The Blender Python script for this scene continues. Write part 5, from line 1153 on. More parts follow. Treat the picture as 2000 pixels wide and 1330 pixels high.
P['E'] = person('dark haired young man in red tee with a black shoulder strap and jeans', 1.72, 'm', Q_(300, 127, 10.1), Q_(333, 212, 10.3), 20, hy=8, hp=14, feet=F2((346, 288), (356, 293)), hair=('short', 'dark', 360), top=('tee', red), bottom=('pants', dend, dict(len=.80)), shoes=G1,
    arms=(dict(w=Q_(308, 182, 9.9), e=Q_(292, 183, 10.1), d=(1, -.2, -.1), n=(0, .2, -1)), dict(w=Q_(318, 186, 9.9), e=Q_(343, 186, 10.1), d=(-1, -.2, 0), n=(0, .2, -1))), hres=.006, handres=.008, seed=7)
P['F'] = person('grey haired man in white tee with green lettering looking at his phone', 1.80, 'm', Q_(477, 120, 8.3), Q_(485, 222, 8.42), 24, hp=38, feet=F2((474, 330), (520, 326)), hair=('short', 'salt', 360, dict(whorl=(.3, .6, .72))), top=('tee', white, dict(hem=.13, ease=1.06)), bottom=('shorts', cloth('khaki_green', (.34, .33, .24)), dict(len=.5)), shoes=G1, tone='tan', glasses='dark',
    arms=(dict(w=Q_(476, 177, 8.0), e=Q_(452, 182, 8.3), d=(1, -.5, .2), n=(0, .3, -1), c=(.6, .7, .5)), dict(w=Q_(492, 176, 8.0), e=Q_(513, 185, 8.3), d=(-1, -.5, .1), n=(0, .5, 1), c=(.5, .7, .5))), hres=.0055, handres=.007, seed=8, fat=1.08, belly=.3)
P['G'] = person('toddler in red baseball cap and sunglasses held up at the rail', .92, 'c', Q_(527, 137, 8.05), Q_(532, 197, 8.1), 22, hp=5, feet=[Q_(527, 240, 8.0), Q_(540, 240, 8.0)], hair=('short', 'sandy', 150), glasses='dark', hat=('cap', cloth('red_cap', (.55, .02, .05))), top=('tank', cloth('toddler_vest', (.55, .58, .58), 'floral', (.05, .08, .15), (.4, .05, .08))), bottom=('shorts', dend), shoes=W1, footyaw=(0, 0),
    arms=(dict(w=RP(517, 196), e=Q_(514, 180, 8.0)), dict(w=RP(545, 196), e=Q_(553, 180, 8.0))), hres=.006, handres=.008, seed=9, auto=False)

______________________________

Task – Extract the complete listing above, reproducing each line exactly.

Response –
The Blender Python script for this scene continues. Write part 5, from line 1153 on. More parts follow. Treat the picture as 2000 pixels wide and 1330 pixels high.
P['E'] = person('dark haired young man in red tee with a black shoulder strap and jeans', 1.72, 'm', Q_(300, 127, 10.1), Q_(333, 212, 10.3), 20, hy=8, hp=14, feet=F2((346, 288), (356, 293)), hair=('short', 'dark', 360), top=('tee', red), bottom=('pants', dend, dict(len=.80)), shoes=G1,
    arms=(dict(w=Q_(308, 182, 9.9), e=Q_(292, 183, 10.1), d=(1, -.2, -.1), n=(0, .2, -1)), dict(w=Q_(318, 186, 9.9), e=Q_(343, 186, 10.1), d=(-1, -.2, 0), n=(0, .2, -1))), hres=.006, handres=.008, seed=7)
P['F'] = person('grey haired man in white tee with green lettering looking at his phone', 1.80, 'm', Q_(477, 120, 8.3), Q_(485, 222, 8.42), 24, hp=38, feet=F2((474, 330), (520, 326)), hair=('short', 'salt', 360, dict(whorl=(.3, .6, .72))), top=('tee', white, dict(hem=.13, ease=1.06)), bottom=('shorts', cloth('khaki_green', (.34, .33, .24)), dict(len=.5)), shoes=G1, tone='tan', glasses='dark',
    arms=(dict(w=Q_(476, 177, 8.0), e=Q_(452, 182, 8.3), d=(1, -.5, .2), n=(0, .3, -1), c=(.6, .7, .5)), dict(w=Q_(492, 176, 8.0), e=Q_(513, 185, 8.3), d=(-1, -.5, .1), n=(0, .5, 1), c=(.5, .7, .5))), hres=.0055, handres=.007, seed=8, fat=1.08, belly=.3)
P['G'] = person('toddler in red baseball cap and sunglasses held up at the rail', .92, 'c', Q_(527, 137, 8.05), Q_(532, 197, 8.1), 22, hp=5, feet=[Q_(527, 240, 8.0), Q_(540, 240, 8.0)], hair=('short', 'sandy', 150), glasses='dark', hat=('cap', cloth('red_cap', (.55, .02, .05))), top=('tank', cloth('toddler_vest', (.55, .58, .58), 'floral', (.05, .08, .15), (.4, .05, .08))), bottom=('shorts', dend), shoes=W1, footyaw=(0, 0),
    arms=(dict(w=RP(517, 196), e=Q_(514, 180, 8.0)), dict(w=RP(545, 196), e=Q_(553, 180, 8.0))), hres=.006, handres=.008, seed=9, auto=False)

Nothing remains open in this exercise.